▶ _Data section_:
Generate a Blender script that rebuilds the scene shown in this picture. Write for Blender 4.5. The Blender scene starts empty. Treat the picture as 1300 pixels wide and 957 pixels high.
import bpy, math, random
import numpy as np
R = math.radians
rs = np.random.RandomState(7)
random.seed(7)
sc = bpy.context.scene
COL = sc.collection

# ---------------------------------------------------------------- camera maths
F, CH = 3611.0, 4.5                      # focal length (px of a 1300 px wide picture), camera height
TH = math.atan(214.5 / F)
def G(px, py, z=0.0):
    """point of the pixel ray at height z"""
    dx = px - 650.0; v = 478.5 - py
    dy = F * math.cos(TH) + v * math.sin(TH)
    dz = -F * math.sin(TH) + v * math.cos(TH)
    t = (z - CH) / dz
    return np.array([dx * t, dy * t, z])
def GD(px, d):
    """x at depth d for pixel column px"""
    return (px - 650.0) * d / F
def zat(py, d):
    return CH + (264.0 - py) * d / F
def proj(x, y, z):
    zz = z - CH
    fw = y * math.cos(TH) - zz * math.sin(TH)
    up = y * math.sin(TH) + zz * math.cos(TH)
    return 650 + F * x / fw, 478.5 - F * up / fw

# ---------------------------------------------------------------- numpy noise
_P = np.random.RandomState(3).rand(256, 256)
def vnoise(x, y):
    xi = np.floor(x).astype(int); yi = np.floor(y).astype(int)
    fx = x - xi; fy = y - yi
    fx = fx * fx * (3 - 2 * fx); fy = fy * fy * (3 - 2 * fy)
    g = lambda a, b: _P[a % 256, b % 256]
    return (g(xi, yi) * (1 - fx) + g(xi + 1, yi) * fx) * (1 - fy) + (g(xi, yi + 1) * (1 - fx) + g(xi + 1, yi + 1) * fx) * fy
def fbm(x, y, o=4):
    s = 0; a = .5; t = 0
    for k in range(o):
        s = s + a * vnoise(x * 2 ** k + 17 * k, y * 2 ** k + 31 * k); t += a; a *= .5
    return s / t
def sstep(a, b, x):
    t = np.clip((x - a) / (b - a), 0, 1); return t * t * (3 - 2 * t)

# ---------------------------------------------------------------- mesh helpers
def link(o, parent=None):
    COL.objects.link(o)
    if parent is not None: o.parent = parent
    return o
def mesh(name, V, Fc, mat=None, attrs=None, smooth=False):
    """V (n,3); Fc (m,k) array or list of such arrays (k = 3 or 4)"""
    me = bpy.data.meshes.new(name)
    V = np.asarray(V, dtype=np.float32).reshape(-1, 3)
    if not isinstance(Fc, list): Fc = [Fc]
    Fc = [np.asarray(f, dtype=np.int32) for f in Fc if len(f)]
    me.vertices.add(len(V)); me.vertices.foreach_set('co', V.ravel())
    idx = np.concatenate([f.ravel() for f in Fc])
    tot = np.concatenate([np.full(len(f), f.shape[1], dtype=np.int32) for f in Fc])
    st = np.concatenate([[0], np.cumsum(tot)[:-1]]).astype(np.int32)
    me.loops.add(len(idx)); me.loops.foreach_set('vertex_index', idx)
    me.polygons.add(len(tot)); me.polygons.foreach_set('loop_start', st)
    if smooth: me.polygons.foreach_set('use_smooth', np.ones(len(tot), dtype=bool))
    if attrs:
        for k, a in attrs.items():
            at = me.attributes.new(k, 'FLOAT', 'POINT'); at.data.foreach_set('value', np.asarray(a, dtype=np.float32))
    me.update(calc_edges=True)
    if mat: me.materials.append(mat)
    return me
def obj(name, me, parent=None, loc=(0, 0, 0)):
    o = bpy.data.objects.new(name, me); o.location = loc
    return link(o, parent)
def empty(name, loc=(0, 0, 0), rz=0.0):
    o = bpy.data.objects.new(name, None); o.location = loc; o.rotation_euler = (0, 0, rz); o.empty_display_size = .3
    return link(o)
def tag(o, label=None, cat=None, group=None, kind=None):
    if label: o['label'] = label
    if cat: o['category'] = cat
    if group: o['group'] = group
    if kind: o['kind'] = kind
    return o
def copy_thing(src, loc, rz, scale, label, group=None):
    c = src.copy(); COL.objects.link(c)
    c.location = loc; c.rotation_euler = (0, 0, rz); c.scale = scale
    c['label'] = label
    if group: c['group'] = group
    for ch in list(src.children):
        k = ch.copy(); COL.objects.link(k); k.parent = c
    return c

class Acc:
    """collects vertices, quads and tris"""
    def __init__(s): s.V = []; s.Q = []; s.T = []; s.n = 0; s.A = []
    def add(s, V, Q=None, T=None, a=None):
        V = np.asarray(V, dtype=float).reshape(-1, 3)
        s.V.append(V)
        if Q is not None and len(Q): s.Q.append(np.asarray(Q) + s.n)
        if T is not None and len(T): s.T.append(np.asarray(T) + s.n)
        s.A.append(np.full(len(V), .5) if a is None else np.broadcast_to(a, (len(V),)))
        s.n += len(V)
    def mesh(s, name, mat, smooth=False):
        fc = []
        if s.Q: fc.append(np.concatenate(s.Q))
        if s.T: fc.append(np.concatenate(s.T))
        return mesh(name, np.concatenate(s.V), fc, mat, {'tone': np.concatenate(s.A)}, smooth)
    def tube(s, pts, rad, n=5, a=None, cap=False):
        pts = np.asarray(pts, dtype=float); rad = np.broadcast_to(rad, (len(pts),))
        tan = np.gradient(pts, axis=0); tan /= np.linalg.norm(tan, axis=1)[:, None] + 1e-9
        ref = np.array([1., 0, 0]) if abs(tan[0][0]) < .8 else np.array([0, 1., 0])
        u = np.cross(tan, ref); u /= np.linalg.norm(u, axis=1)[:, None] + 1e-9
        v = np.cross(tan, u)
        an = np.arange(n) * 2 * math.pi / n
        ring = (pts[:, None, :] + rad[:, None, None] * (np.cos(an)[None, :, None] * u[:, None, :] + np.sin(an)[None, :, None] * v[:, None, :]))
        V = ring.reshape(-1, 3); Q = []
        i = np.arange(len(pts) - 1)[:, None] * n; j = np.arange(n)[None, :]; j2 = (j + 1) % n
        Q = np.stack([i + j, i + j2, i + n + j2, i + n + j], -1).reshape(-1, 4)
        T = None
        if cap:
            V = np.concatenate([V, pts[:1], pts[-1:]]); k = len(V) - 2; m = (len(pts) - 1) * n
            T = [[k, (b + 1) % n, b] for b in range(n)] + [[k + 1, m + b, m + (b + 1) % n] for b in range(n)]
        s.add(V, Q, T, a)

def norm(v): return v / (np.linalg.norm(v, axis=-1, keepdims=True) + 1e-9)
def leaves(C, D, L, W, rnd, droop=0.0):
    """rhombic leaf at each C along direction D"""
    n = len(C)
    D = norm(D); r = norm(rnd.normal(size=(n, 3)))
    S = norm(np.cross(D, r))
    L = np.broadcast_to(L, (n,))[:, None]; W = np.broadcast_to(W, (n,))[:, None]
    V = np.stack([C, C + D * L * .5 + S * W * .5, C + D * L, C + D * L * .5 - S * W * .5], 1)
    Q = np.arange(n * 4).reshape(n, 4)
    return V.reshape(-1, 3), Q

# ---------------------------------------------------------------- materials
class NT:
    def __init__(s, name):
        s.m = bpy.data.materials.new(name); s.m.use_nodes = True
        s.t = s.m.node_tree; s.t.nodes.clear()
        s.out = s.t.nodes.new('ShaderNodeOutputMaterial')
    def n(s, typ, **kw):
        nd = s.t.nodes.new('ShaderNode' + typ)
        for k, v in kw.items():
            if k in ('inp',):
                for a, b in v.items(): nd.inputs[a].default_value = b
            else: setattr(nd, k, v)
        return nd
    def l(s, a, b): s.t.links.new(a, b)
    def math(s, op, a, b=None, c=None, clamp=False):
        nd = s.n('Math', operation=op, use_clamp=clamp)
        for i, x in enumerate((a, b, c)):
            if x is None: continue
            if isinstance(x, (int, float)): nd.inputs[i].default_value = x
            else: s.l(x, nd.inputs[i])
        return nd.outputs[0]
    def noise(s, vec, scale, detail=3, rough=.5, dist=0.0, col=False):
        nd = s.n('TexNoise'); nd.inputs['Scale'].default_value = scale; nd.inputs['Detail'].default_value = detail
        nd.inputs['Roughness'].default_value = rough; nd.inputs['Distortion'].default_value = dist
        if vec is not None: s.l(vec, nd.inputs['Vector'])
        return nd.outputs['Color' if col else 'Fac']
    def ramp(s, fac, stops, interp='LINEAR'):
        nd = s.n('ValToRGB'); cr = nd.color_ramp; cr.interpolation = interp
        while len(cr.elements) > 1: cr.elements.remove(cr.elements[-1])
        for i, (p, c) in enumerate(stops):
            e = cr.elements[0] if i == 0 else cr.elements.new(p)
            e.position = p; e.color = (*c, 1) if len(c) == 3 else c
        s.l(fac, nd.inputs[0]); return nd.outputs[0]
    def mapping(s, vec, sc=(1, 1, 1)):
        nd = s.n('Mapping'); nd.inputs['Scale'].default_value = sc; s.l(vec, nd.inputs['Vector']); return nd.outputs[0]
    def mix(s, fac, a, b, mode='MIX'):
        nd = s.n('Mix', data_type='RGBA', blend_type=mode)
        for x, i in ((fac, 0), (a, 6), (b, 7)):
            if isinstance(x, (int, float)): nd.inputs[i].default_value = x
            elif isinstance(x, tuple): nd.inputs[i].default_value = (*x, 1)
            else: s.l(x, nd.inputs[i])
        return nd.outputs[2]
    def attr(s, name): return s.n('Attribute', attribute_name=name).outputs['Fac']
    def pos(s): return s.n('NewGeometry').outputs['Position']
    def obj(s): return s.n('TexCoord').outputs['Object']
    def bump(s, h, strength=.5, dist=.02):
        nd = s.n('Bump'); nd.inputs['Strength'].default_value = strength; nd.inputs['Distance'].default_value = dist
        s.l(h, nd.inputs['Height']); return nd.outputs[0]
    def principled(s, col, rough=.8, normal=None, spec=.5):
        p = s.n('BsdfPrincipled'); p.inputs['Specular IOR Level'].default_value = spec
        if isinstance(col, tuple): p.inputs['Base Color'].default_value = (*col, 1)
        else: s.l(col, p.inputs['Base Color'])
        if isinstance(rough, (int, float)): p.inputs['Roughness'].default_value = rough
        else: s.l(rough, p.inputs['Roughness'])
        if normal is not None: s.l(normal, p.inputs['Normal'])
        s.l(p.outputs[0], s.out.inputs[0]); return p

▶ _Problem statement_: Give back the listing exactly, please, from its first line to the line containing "return 650 +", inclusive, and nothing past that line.

▶ _Correct output_:
Generate a Blender script that rebuilds the scene shown in this picture. Write for Blender 4.5. The Blender scene starts empty. Treat the picture as 1300 pixels wide and 957 pixels high.
import bpy, math, random
import numpy as np
R = math.radians
rs = np.random.RandomState(7)
random.seed(7)
sc = bpy.context.scene
COL = sc.collection

# ---------------------------------------------------------------- camera maths
F, CH = 3611.0, 4.5                      # focal length (px of a 1300 px wide picture), camera height
TH = math.atan(214.5 / F)
def G(px, py, z=0.0):
    """point of the pixel ray at height z"""
    dx = px - 650.0; v = 478.5 - py
    dy = F * math.cos(TH) + v * math.sin(TH)
    dz = -F * math.sin(TH) + v * math.cos(TH)
    t = (z - CH) / dz
    return np.array([dx * t, dy * t, z])
def GD(px, d):
    """x at depth d for pixel column px"""
    return (px - 650.0) * d / F
def zat(py, d):
    return CH + (264.0 - py) * d / F
def proj(x, y, z):
    zz = z - CH
    fw = y * math.cos(TH) - zz * math.sin(TH)
    up = y * math.sin(TH) + zz * math.cos(TH)
    return 650 + F * x / fw, 478.5 - F * up / fw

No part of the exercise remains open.